▶ **AIM OF THE EXERCISE**
Reproduce the listing below exactly, beginning with its first line and ending with the line that holds "building('low_sheds', 'low white"; pictures are not part of the copy.
[start]
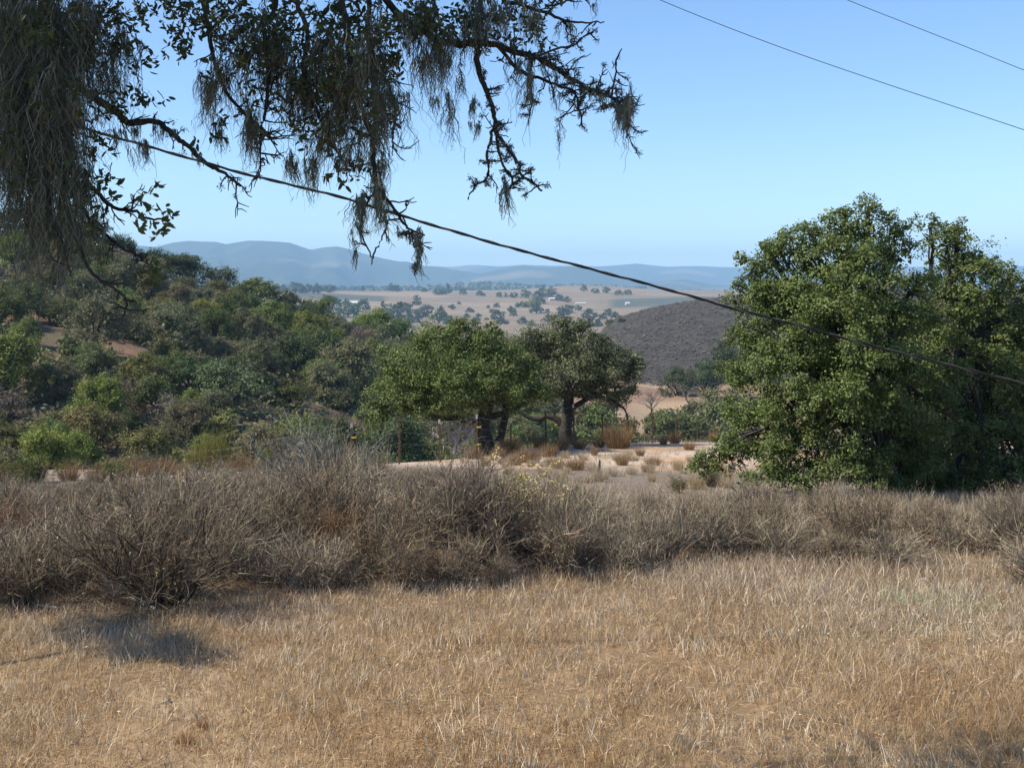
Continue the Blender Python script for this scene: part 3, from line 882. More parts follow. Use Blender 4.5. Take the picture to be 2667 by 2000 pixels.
PAL_END = 0
M_ROOF = mat_noise('white_roof_metal', (.45, .45, .44), (.58, .57, .55), .5, .5)
M_WALL = mat_noise('pale_wall', (.45, .42, .37), (.55, .51, .46), .6, .8)
M_DARK = mat_noise('dark_window', (.02, .022, .025), (.04, .04, .045), 1, .2)
def building(name, label, px, py, wpx, hpx, depth, roofpx, yaw=0., nwin=5):
    p = hit(px, py, 700)
    s = p[1] / F
    w, h, rh = wpx * s, hpx * s, roofpx * s
    t = thing(name, label, 'building', p, yaw)
    dz = depth / 2
    a = MB()
    v = [[sx * w / 2, sy * dz, z] for z in (-3, h) for sy in (-1, 1) for sx in (-1, 1)]
    a.add(v, [[0, 1, 5, 4], [2, 6, 7, 3], [0, 4, 6, 2], [1, 3, 7, 5]])
    a.add([[-w / 2, -dz, h], [-w / 2, dz, h], [-w / 2, 0, h + rh], [w / 2, -dz, h], [w / 2, dz, h], [w / 2, 0, h + rh]], [[0, 2, 1], [3, 4, 5]])
    obj('wall', a.mesh('wall', M_WALL), t)
    for sy in (-1, 1):
        b = MB(); e = .6
        q = [[-w / 2 - e, sy * (dz + e), h - .15], [w / 2 + e, sy * (dz + e), h - .15], [w / 2 + e, 0, h + rh + .05], [-w / 2 - e, 0, h + rh + .05]]
        q2 = [[x_, y_, z_ + .25] for x_, y_, z_ in q]
        b.add(q + q2, [[0, 1, 2, 3], [7, 6, 5, 4], [0, 4, 5, 1], [1, 5, 6, 2], [2, 6, 7, 3], [3, 7, 4, 0]])
        obj('roof_slope', b.mesh('roof_slope', M_ROOF), t)
    for k in range(nwin):
        b = MB(); x0 = -w / 2 + w * (k + .5) / nwin; ww = min(1.1, w / nwin * .28)
        q = [[x0 + sx * ww, -dz - .05 + .04 * 0, z] for z in (h * .3, h * .75) for sx in (-1, 1)]
        b.add(q + [[x_, -dz + .1, z_] for x_, _, z_ in q], [[0, 1, 3, 2], [0, 2, 6, 4], [1, 5, 7, 3], [2, 3, 7, 6], [0, 4, 5, 1]])
        obj('window', b.mesh('window', M_DARK), t)
building('long_barn', 'long low barn with a bright white roof in the far valley', 902, 793, 60, 3, 14, 5, 0, 9)
building('farm_house', 'small pale house among dark trees on the far fields', 1440, 783, 20, 4, 9, 3, .2, 4)
building('white_shed', 'tiny white shed at the edge of the far dark vineyard', 1634, 794, 10, 3, 7, 4, .3, 2)
building('low_sheds', 'low white farm shed right of the far house', 1512, 792, 26, 1.5, 7, 2, .1, 3)

# low scrub between the hillside oaks (uncountable)
def hill_scrub():
    n = 9800
    px = rng.uniform(-150, 1480, n); d = np.sqrt(rng.uniform(80. ** 2, 320. ** 2, n))
    x = (px - CX) / F * d; z = height(x, d)
    py = HY - (z - ZC) / d * F
    ok = (d < np.interp(px, LH_PX, LH_D)) & (fbm(x * .07, d * .07, 3, 95) > .30)
    for a, b, c_, e in GAPS:
        ok &= ~((px > a - 15) & (px < c_ + 15) & (py > b - 5) & (py < e + 25))
    x, d, z = x[ok], d[ok], z[ok]
    n = len(x); k = 15
    r = rng.uniform(.7, 2.0, n)
    base = cols([(.175, .172, .080), (.188, .188, .066), (.19, .165, .10), (.15, .172, .062), (.205, .18, .11)], n, .2, .08)
    c = np.repeat(np.stack([x, d, z], -1), k, 0)
    rr = np.repeat(r, k)[:, None]
    off = rdir(n * k) * rr * np.array([1, 1, .85]); off[:, 2] = np.abs(off[:, 2])
    nn = nrm(off + rdir(n * k) * .6)
    sz = np.repeat(r, k) ** .5 * rng.uniform(.34, .62, n * k)
    mb = MB(); leaves(mb, c + off * .85, np.cross(nn, rdir(n * k)), nn, sz, sz * .7, np.repeat(base, k, 0) * rng.uniform(.75, 1.25, (n * k, 1)))
    tag(obj('hillside_scrub', mb.mesh('hillside_scrub', M_HLEAF), kind='stuff'), 'low grey-green scrub between the oaks of the left hillside', 'scrub')
hill_scrub()

# ------------------------------------------------------------------ chaparral on the dark hill (uncountable)
def chaparral():
    n = 14500
    px = rng.uniform(1380, 2800, n); d = rng.uniform(336, 590, n) ** 1.0
    x = (px - CX) / F * d; z = height(x, d)
    keep = fbm(x * .05, d * .05, 3, 91) > .28
    x, d, z = x[keep], d[keep], z[keep]
    n = len(x); k = 7
    r = rng.uniform(.35, 1.0, n)
    base = cols([(.060, .053, .046), (.070, .062, .053), (.054, .051, .042), (.086, .075, .064)], n, .18, .05)
    c = np.repeat(np.stack([x, d, z], -1), k, 0)
    rr = np.repeat(r, k)[:, None]
    off = rdir(n * k) * rr * np.array([1, 1, .8])
    off[:, 2] = np.abs(off[:, 2])
    nn = nrm(off * .35 + rdir(n * k) * .3 + np.array([-.2, -.25, .8]))
    mb = MB()
    sz = np.repeat(r, k) * rng.uniform(.7, 1.2, n * k)
    leaves(mb, c + off * .8, np.cross(nn, rdir(n * k)), nn, sz, sz * .8, np.repeat(base, k, 0) * rng.uniform(.8, 1.2, (n * k, 1)))
    o = obj('chaparral', mb.mesh('chaparral', M_TWIG), kind='stuff')
    tag(o, 'dark grey-brown chaparral covering the rounded hill behind the big right oak', 'brush')
chaparral()

# far wood on the low hills (reads as one mass)
def far_wood():
    n = 2600
    px = rng.uniform(300, 2700, n); d = rng.uniform(3900, 5200, n)
    x = (px - CX) / F * d
    keep = fbm(x * .002, d * .002, 3, 97) > .42
    x, d, px = x[keep], d[keep], px[keep]
    zr = ZC - (np.interp(px, FWX, FWY) - HY) / F * 4800
    u = np.clip((d - 3900) / 900, 0, 1) ** 1.15
    z = -30 + (zr + 30) * u - 1
    n = len(x); k = 12
    r = rng.uniform(5, 10, n)
    base = cols([(.034, .05, .022), (.045, .06, .03)], n, .2, .06)
    c = np.repeat(np.stack([x, d, z + r * .6], -1), k, 0)
    rr = np.repeat(r, k)[:, None]
    off = rdir(n * k) * rr; nn = nrm(off + .5 * rdir(n * k))
    sz = np.repeat(r, k) * .9
    mb = MB(); leaves(mb, c + off * .7, np.cross(nn, rdir(n * k)), nn, sz, sz * .8, np.repeat(base, k, 0))
    tag(obj('far_wood', mb.mesh('far_wood', M_TWIG), kind='stuff'), 'dark blue-hazed wood along the low far hills', 'wood')
far_wood()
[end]
▶ **WRITTEN SOLUTION**
Continue the Blender Python script for this scene: part 3, from line 882. More parts follow. Use Blender 4.5. Take the picture to be 2667 by 2000 pixels.
PAL_END = 0
M_ROOF = mat_noise('white_roof_metal', (.45, .45, .44), (.58, .57, .55), .5, .5)
M_WALL = mat_noise('pale_wall', (.45, .42, .37), (.55, .51, .46), .6, .8)
M_DARK = mat_noise('dark_window', (.02, .022, .025), (.04, .04, .045), 1, .2)
def building(name, label, px, py, wpx, hpx, depth, roofpx, yaw=0., nwin=5):
    p = hit(px, py, 700)
    s = p[1] / F
    w, h, rh = wpx * s, hpx * s, roofpx * s
    t = thing(name, label, 'building', p, yaw)
    dz = depth / 2
    a = MB()
    v = [[sx * w / 2, sy * dz, z] for z in (-3, h) for sy in (-1, 1) for sx in (-1, 1)]
    a.add(v, [[0, 1, 5, 4], [2, 6, 7, 3], [0, 4, 6, 2], [1, 3, 7, 5]])
    a.add([[-w / 2, -dz, h], [-w / 2, dz, h], [-w / 2, 0, h + rh], [w / 2, -dz, h], [w / 2, dz, h], [w / 2, 0, h + rh]], [[0, 2, 1], [3, 4, 5]])
    obj('wall', a.mesh('wall', M_WALL), t)
    for sy in (-1, 1):
        b = MB(); e = .6
        q = [[-w / 2 - e, sy * (dz + e), h - .15], [w / 2 + e, sy * (dz + e), h - .15], [w / 2 + e, 0, h + rh + .05], [-w / 2 - e, 0, h + rh + .05]]
        q2 = [[x_, y_, z_ + .25] for x_, y_, z_ in q]
        b.add(q + q2, [[0, 1, 2, 3], [7, 6, 5, 4], [0, 4, 5, 1], [1, 5, 6, 2], [2, 6, 7, 3], [3, 7, 4, 0]])
        obj('roof_slope', b.mesh('roof_slope', M_ROOF), t)
    for k in range(nwin):
        b = MB(); x0 = -w / 2 + w * (k + .5) / nwin; ww = min(1.1, w / nwin * .28)
        q = [[x0 + sx * ww, -dz - .05 + .04 * 0, z] for z in (h * .3, h * .75) for sx in (-1, 1)]
        b.add(q + [[x_, -dz + .1, z_] for x_, _, z_ in q], [[0, 1, 3, 2], [0, 2, 6, 4], [1, 5, 7, 3], [2, 3, 7, 6], [0, 4, 5, 1]])
        obj('window', b.mesh('window', M_DARK), t)
building('long_barn', 'long low barn with a bright white roof in the far valley', 902, 793, 60, 3, 14, 5, 0, 9)
building('farm_house', 'small pale house among dark trees on the far fields', 1440, 783, 20, 4, 9, 3, .2, 4)
building('white_shed', 'tiny white shed at the edge of the far dark vineyard', 1634, 794, 10, 3, 7, 4, .3, 2)
building('low_sheds', 'low white farm shed right of the far house', 1512, 792, 26, 1.5, 7, 2, .1, 3)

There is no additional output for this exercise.